Londra Caz Festivali’nde Türkü Okudum

1997’de Londra’dan, caz festivalinden bize teklif geldi. Tabii ben caz bilmediğim için çok meraklanmıştım. Oraya gitmem gerektiğini düşündüm. Kalktım, gittim. Onlar bize dostane yaklaştılar. Hatta sazlarıyla bir birliktelik sundular. Ben türkülerimi birebir okudum. Onlar sazlarıyla eşlik ettiler. Çok da yabancı gelmedi bana. Çünkü bizim ozanlık geleneğinde doğaçlama okuma var. Caz da öyleydi. Birbirine çok iyi oturdu. Orada 6 konser verdik. Daha sonra dünyanın ünlü kadın vokalistleri olarak birkaç konsere daha davet edildik. Sonra bunlar albüm olarak yayınlandı. Türkiye’ye de geldi.

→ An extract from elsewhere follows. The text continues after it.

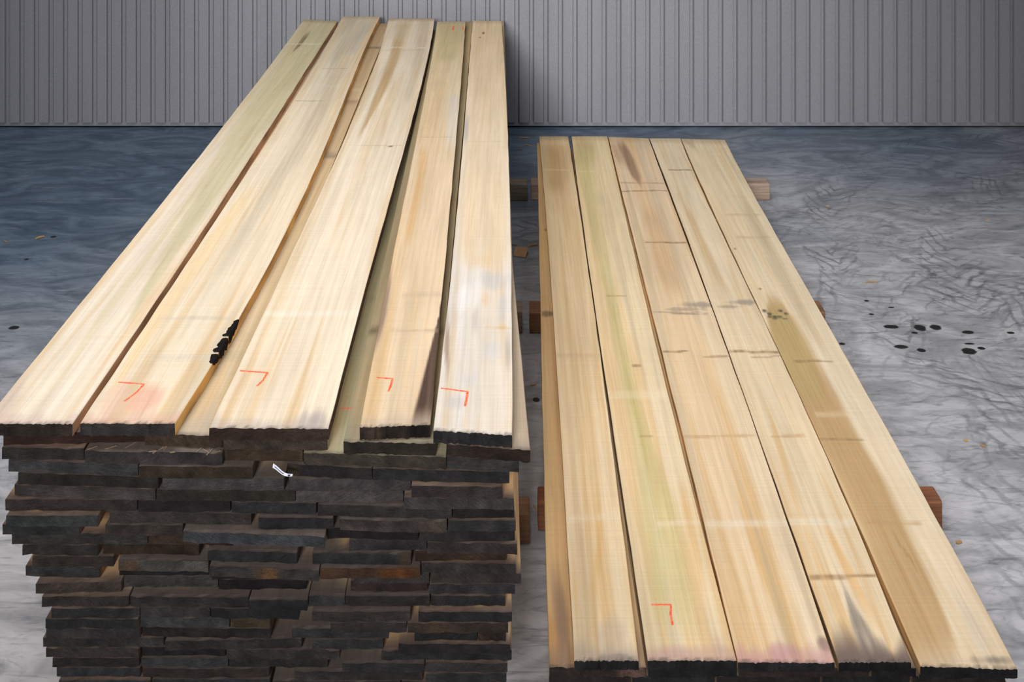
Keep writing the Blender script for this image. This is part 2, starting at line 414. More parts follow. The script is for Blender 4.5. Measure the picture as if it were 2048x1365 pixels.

Bundan sonra uluslararası konserler için Brezilya’ya kadar gittik. Fakat caz çalışması ayrı bir çalışma olarak kaldı. Ben yine geleneksel Anadolu sazlarımızla birlikte dünya festivallerinde görev aldım. Orada dinleyenleri izledim. Çok beğenildi. O zaman müziğimizi dünyaya şerefle taşıdığımızı anladık. Müziğimizin, dünya müziği içinde çok büyük bir yeri olduğunu gördük. Hatta Brezilya’da bir TV programında renkten yola çıkarak “Benim müziğimin adı turkuvazdır.” dedim. Bundan çok hoşlandılar. Birden ağzımdan çıktı. Demek ki öyle hissetmişim.